369.4
Japanese Female Police Officers --- Forced Marginalization?

Monday, 11 July 2016: 10:45
Location: Hörsaal BIG 2 (Main Building)
Oral Presentation
Naoko YOSHIDA, University of Kyoto-Sangyo, Japan
Filomin GUTIERREZ, Department of Sociology University of the Philippines Diliman, Philippines
It has long been discussed that the career of female workers in male-dominant profession suffers in various ways; they suffer from work harassment; they underachieve to avoid being viewed as someone who is promoted because she is a woman; they feel alienated in a male-dominant professional culture; they are assigned ‘female’ task or position. Japanese female police officers make less than 7% of total and 1% of top 10% senior ranks (in Japan Chief Inspector or higher) are seemingly no exceptions to those.

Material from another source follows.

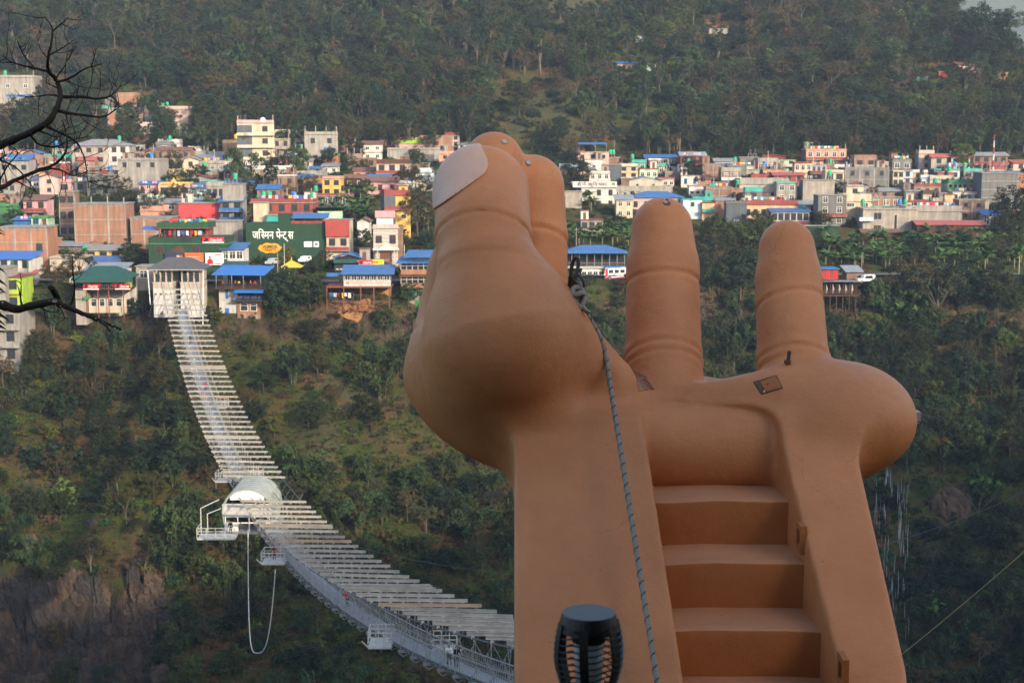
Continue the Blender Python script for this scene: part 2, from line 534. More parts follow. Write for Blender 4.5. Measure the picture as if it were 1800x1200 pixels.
def surface_nets(vol, lo, h):
    s = vol < 0
    n = np.array(vol.shape)
    cnt = np.zeros(n-1, np.int8)
    for a in (0,1):
        for b in (0,1):
            for c in (0,1):
                cnt += s[a:n[0]-1+a, b:n[1]-1+b, c:n[2]-1+c]
    act = np.argwhere((cnt > 0) & (cnt < 8))
    cid = np.full(n-1, -1, np.int32)
    cid[act[:,0], act[:,1], act[:,2]] = np.arange(len(act))
    corn = np.array([(a,b,c) for a in (0,1) for b in (0,1) for c in (0,1)])
    val = np.stack([vol[act[:,0]+a, act[:,1]+b, act[:,2]+c] for a,b,c in corn], 1)
    acc = np.zeros((len(act), 3)); num = np.zeros(len(act))
    for i in range(8):
        for j in range(i+1, 8):
            if np.abs(corn[i]-corn[j]).sum() != 1: continue
            va, vb = val[:,i], val[:,j]
            x = (va < 0) != (vb < 0)
            t = np.where(x, va/np.where(x, va-vb, 1), 0)
            pt = corn[i] + t[:,None]*(corn[j]-corn[i])
            acc += np.where(x[:,None], pt, 0); num += x
    verts = lo + (act + acc/num[:,None])*h
    faces = []
    for ax in range(3):
        a1, a2 = (ax+1) % 3, (ax+2) % 3
        sl0 = [slice(None)]*3; sl1 = [slice(None)]*3
        sl0[ax] = slice(0, n[ax]-1); sl1[ax] = slice(1, n[ax])
        s0, s1 = s[tuple(sl0)], s[tuple(sl1)]
        e = np.argwhere(s0 != s1)
        ok = (e[:,a1] > 0) & (e[:,a2] > 0) & (e[:,a1] < n[a1]-1) & (e[:,a2] < n[a2]-1)
        e = e[ok]
        flip = s0[e[:,0], e[:,1], e[:,2]]
        q = []
        for d1, d2 in ((-1,-1),(0,-1),(0,0),(-1,0)):
            t = e.copy(); t[:,a1] += d1; t[:,a2] += d2
            q.append(cid[t[:,0], t[:,1], t[:,2]])
        q = np.stack(q, 1)
        q = np.where(flip[:,None], q, q[:, ::-1])
        faces.append(q)
    return verts, np.concatenate(faces)

def relax(v, f, it=2, w=0.5):
    for _ in range(it):
        s = np.zeros_like(v); c = np.zeros(len(v))
        for k in range(4):
            np.add.at(s, f[:,k], v[f[:,(k+1)%4]]); np.add.at(c, f[:,k], 1)
            np.add.at(s, f[:,(k+1)%4], v[f[:,k]]); np.add.at(c, f[:,(k+1)%4], 1)
        v = v*(1-w) + w*s/np.maximum(c, 1)[:,None]
    return v

def vnormals(v, f):
    n = np.cross(v[f[:,2]]-v[f[:,0]], v[f[:,3]]-v[f[:,1]])
    out = np.zeros_like(v)
    for k in range(4): np.add.at(out, f[:,k], n)
    return out/np.maximum(np.linalg.norm(out, axis=1), 1e-12)[:,None]

HAND_O = np.array([0.78, 6.0, -2.74])
HLO, HHI = np.array([-0.62, 4.85, -2.76]), np.array([1.98, 7.55, 0.22])
HH = 0.0105
hv, hf = surface_nets(eval_sparse(f_hand, HLO, HHI, HH), HLO, HH)
hv = relax(hv, hf, 2, 0.4)
hn = vnormals(hv, hf)
HAND_BVH = BVHTree.FromPolygons([tuple(p) for p in hv], [tuple(int(i) for i in q) for q in hf])

def clay(name, col, rough=0.5):
    m = bpy.data.materials.new(name); m.use_nodes = True
    nt = m.node_tree; N = nt.nodes; L = nt.links
    bs = N['Principled BSDF']; bs.inputs['Roughness'].default_value = rough
    bs.inputs['Specular IOR Level'].default_value = 0.35
    tc = N.new('ShaderNodeTexCoord')
    def noise(s, d=4, r=0.6):
        n = N.new('ShaderNodeTexNoise'); n.inputs['Scale'].default_value = s; n.inputs['Detail'].default_value = d
        n.inputs['Roughness'].default_value = r
        L.new(tc.outputs['Object'], n.inputs['Vector']); return n.outputs['Fac']
    r = N.new('ShaderNodeValToRGB'); e = r.color_ramp.elements
    e[0].position = 0.30; e[0].color = (col[0]*0.86, col[1]*0.82, col[2]*0.78, 1)
    e[1].position = 0.72; e[1].color = (col[0]*1.07, col[1]*1.08, col[2]*1.10, 1)
    L.new(noise(2.3, 6, 0.62), r.inputs['Fac'])
    # small chips of missing paint
    vo = noise(52, 2, 0.5)
    mr = N.new('ShaderNodeMapRange'); mr.inputs['From Min'].default_value = 0.765; mr.inputs['From Max'].default_value = 0.785
    L.new(vo, mr.inputs['Value'])
    # weathering: broad faded patches and a few hairline cracks
    fd = N.new('ShaderNodeMapRange'); fd.inputs['From Min'].default_value = .35; fd.inputs['From Max'].default_value = .68; fd.inputs['To Min'].default_value = .86; fd.inputs['To Max'].default_value = 1.08
    L.new(noise(.95, 7, .7), fd.inputs['Value'])
    wv = N.new('ShaderNodeVectorMath'); wv.operation = 'SCALE'; L.new(r.outputs[0], wv.inputs[0]); L.new(fd.outputs[0], wv.inputs['Scale'])
    dn = N.new('ShaderNodeTexNoise'); dn.inputs['Scale'].default_value = 5; dn.inputs['Detail'].default_value = 4; L.new(tc.outputs['Object'], dn.inputs['Vector'])
    ad = N.new('ShaderNodeMixRGB'); ad.blend_type = 'ADD'; ad.inputs[0].default_value = .35; L.new(tc.outputs['Object'], ad.inputs[1]); L.new(dn.outputs['Color'], ad.inputs[2])
    vc = N.new('ShaderNodeTexVoronoi'); vc.feature = 'DISTANCE_TO_EDGE'; vc.inputs['Scale'].default_value = 1.3; L.new(ad.outputs[0], vc.inputs['Vector'])
    cl = N.new('ShaderNodeMapRange'); cl.inputs['From Min'].default_value = .002; cl.inputs['From Max'].default_value = .005; cl.inputs['To Min'].default_value = 1; cl.inputs['To Max'].default_value = 0
    L.new(vc.outputs['Distance'], cl.inputs['Value'])
    cm = N.new('ShaderNodeMapRange'); cm.inputs['From Min'].default_value = .56; cm.inputs['From Max'].default_value = .66; cm.inputs['To Max'].default_value = .3
    L.new(noise(1.7, 2, .5), cm.inputs['Value'])
    ck = N.new('ShaderNodeMath'); ck.operation = 'MULTIPLY'; L.new(cl.outputs[0], ck.inputs[0]); L.new(cm.outputs[0], ck.inputs[1])
    m0 = N.new('ShaderNodeMix'); m0.data_type = 'RGBA'; L.new(ck.outputs[0], m0.inputs[0]); L.new(wv.outputs[0], m0.inputs[6]); m0.inputs[7].default_value = (.09, .04, .02, 1)
    mx = N.new('ShaderNodeMix'); mx.data_type = 'RGBA'
    L.new(mr.outputs[0], mx.inputs[0]); L.new(m0.outputs[2], mx.inputs[6]); mx.inputs[7].default_value = (0.10, 0.055, 0.03, 1)
    L.new(mx.outputs[2], bs.inputs['Base Color'])
    rr = N.new('ShaderNodeMapRange'); rr.inputs['To Min'].default_value = rough-0.08; rr.inputs['To Max'].default_value = rough+0.2
    L.new(noise(9, 4), rr.inputs['Value']); L.new(rr.outputs[0], bs.inputs['Roughness'])
    b1 = N.new('ShaderNodeBump'); b1.inputs['Distance'].default_value = 0.012; b1.inputs['Strength'].default_value = 0.55
    L.new(noise(11, 5, 0.6), b1.inputs['Height'])
    b2 = N.new('ShaderNodeBump'); b2.inputs['Distance'].default_value = 0.0022; b2.inputs['Strength'].default_value = 0.8
    L.new(noise(120, 3, 0.6), b2.inputs['Height']); L.new(b1.outputs[0], b2.inputs['Normal'])
    L.new(b2.outputs[0], bs.inputs['Normal'])
    return m
M_CLAY = clay('ochre_paint', (0.555, 0.226, 0.087))
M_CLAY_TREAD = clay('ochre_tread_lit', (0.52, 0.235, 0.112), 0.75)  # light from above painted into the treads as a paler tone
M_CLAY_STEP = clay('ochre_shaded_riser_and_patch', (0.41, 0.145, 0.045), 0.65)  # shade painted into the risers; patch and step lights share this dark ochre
M_NAIL = clay('nail_paint', (0.62, 0.39, 0.28), 0.55)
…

The presenter conducted questionnaire surveys with Japanese female officers (n=24) and male officers (n=50) in top 10% senior ranks in a local police force in a metropolitan area in 2015 to explore their career paths and career prospects, their evaluations on their own and opposite sex’s professional abilities and strengths, their professional networks and some demographic attributes to understand the struggles of female police officers and the root causes of their struggles. Furthermore, to identify the Japanese-specific factors in the male-dominant environment surrounding Japanese female police officers, the survey result is compared with the questionnaire (translated into English from the Japanese version) survey (n=53) that the presenter conducted in the Republic of Philippines in 2014 with a help from co-presenter. The presenter will discuss the discrepancies between male and female police officers in the evaluations of their own professional ability and that of the opposite sex’s, female police officers’ early diversion from high-flyer’s path and its causes to explore the depths of marginalization of female police officers, and on a side note, not-so-typical male police officers in Japan.